Since the start of the year, the gold price has reached new highs on several occasions, regardless of the respective currency, but has also experienced crashes not seen for decades. The precious metal’s sharp fall following the outbreak of hostilities between Israel and the US on one side and Iran on the other certainly came as a surprise. Many investors had expected a further surge in the price of this safe-haven asset. Instead, gold appeared to be weakening. It has since stabilized, though volatility within the first three months of 2026, at just over 20 per cent, was significantly above the long-term average for the asset class.
Gold’s long-term volatility is fourth lowest among asset classes
Volatility reflects the short-term risk of loss for a particular asset. The lower it is, the less the asset – empirically speaking – is likely to weigh on a portfolio’s overall performance. In the World Gold Council’s recently published study “Gold as a strategic asset: 2026 edition”, gold’s average daily volatility over the last 20 years was among the lowest compared to other asset classes. At 17.27 per cent, daily volatility was higher than that of bonds (represented by the Bloomberg Global Aggregate Bond Index) at just 5.23 per cent, commodities at 15.96 per cent and stocks from developed nations at 17.08 per cent. However, asset classes such as US stocks, emerging market equities, alternative investments, private equity and crude oil exhibited significantly higher volatility.
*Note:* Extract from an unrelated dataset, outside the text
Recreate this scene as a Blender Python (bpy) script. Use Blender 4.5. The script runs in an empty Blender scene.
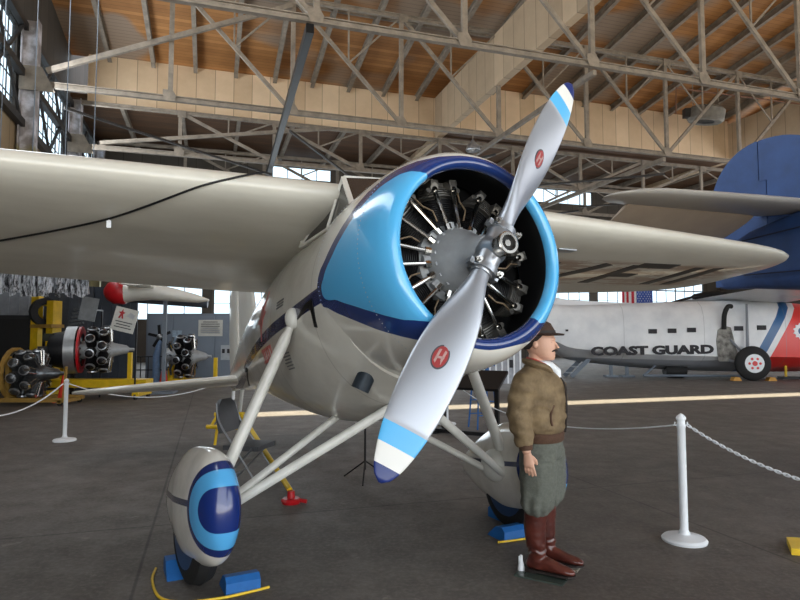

Gold has been top performer for years
Gold rose by 36.6 per cent in the Eurozone in 2024 and by as much as 44.9 per cent in 2025 – almost unrivalled across the entire spectrum of asset classes. Despite several sharp declines, recent data published by justETF Research shows that it delivered a return of 9.84 per cent for the first three months of 2026 (as of 1 April 2026), outperforming the stock market. The MSCI World Index, for example, rose by only 2.8 per cent over the same period. Gold has thus continued to fulfil its role of improving risk-adjusted portfolio returns, even amid heightened volatility. We will have to wait and see whether the precious metal will continue to prove a major source of return in 2026, as it has over the past two years.